NaNoWriMo Talk 2020

I’ll probably rename the thread to “What are you writing” which is more neutral and more in line what my personal purpose for this thread was… (I don’t always know what I want when I first write the words, but editing is part of writing, isn’t it?)

I always felt that the original idea behind NaNoWriMo was to get young people to write. In a couple of years, I will probably introduce our friends’ daughter to it. She’s on her third attempt to write a novel at 12 years old :slight_smile: And I read the first few pages she wrote for the last one: better than whatever I wrote at that age. I don’t remember the details but I was impressed.

Almost all of us have the basic skill and the basic tools for writing. And I agree that with the advent of the internet and in particular self-publishing, the lines between the professional and the amateur are blurring, the role of publishers as gatekeepers has diminished.

The Zeitgeist is propagating this mindset of “with the right idea, you’ll make it big and if not that is your failure”. And this is not confined to writing. Coupled with some highly visible uber-successful authors who did make it big, this gives people the idea that they can do it, too. That it is only an extremely small minority in every field who become that sucessful is rarely mentioned.

Here the bonus words... ;)

Once upon a time, there was a little girl who had three hobbies. She was in elementary school when she got her first camera, she liked math for the great puzzles and she liked reading so much she wanted to write her own stories. People always asked her what do she wanted to be when she grew up? She couldn’t be a princess–though that sounded tempting–so she said she wanted to be a math teacher because she had no idea one could be a photographer and she had already been told that writing was “brotlose Kunst” (aka a starving art). Eventually, she encountered computers and found out that it was possible to automate the finding of solutions to math puzzles and because she was a lazy girl, she was hooked. Because she thought that if she could only automate enough, she wouldn’t have to work at all (and could play boardgames all day instead).

In my day-job I am a software developer. Everyone can learn programming, you start with robo-ralleye (just kidding) move on to games like Opus Magnum (less kidding) and before you know it you have written your own javascript sorting algorithm…

But working as a software developer requires a little more than just knowing a programming language. I studied computer science for 7 years at university. What I learned there, I mostly forgot. Tons of math. But what stuck with me were tools and methods to work myself into problems to analyze them. And then I started working, found out I knew nothing of how to apply my knowledge and it took me another 7 years of working in the field to become someone I can confidently say knows software development. So from learning my first programming language around 1990 it took me around 20 years to learn the craft. And still I am ways and ways and ways off from the geniuses in this business. Also I completely stopped programming for fun once it became a profession. I do write code privately but very very rarely. And everyone can put up their code on github btw. It’s the kdp of programmers.
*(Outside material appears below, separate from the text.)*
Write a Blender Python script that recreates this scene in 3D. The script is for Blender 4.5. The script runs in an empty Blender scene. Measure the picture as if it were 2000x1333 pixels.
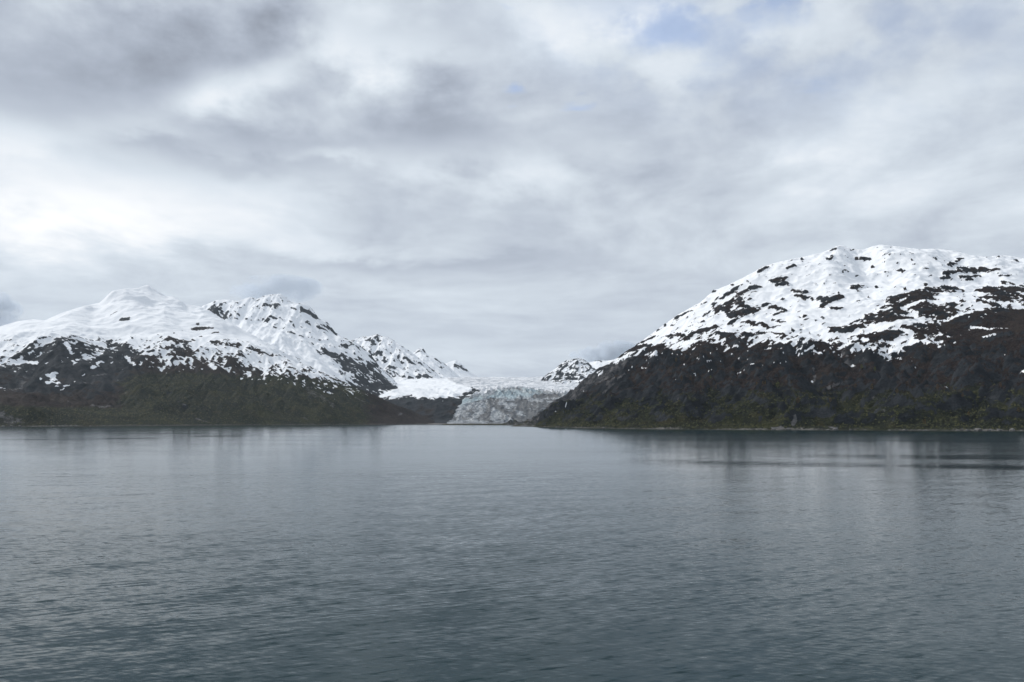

Long before I ever knew such a thing as programming existed, I had an interest in photography. And ever since I got my first digital camera I have been able to take that hobby to a new level. For many years, I uploaded a lot of my pictures to Flickr with a creative commons license and shared them in a variety of groups and a few of my pictures made it into wikipedia, into articles, album covers, books and whatnot and I am proud I was able to contribute these (especially wikipedia). And I have a friend who made this particular hobby into a job… I only very briefly entertained the idea because I like landscape photography not portraits and I am not a natgeo photographer. I like the pictures as visual memories more than I want to do this every day… but I can talk with my photographer friend about lenses, cameras, lighting and all these details because I know a bit or two about the craft. I’ll forever be an amateur with no ambition to go beyond that.

Now writing. It’s a long held dream of mine to be a writer not of code but words (it’s been up there in my bio since day one but the dream is far older). I’ve spent years now trying to learn to be better at that and I am with those who say to become a writer you need to write a million words. I started writing fiction around 2013 again. Since then I have written something between 350.000 and 400.000 words. So there is still some ways to go. My goal is to reach beyond the amateur level, which doesn’t mean I’ll make it there–in fact I think it is highly unrealistic. But every time I notice that I have taken a step forward in my writing (this time the outline) it gives me a little jolt of happiness at seeing that I am making progress. And maybe one day I’ll write something that people will think worth reading.

TL;DR: So many words… to say: there is a difference between doing something professionally and at amateur level and yet both are valid and one can go from amateur to professional with enough dedication and maybe an ounce of talent or two. But as said above, I dislike when people come to have unrealistic expectations through the influence of those who should know better.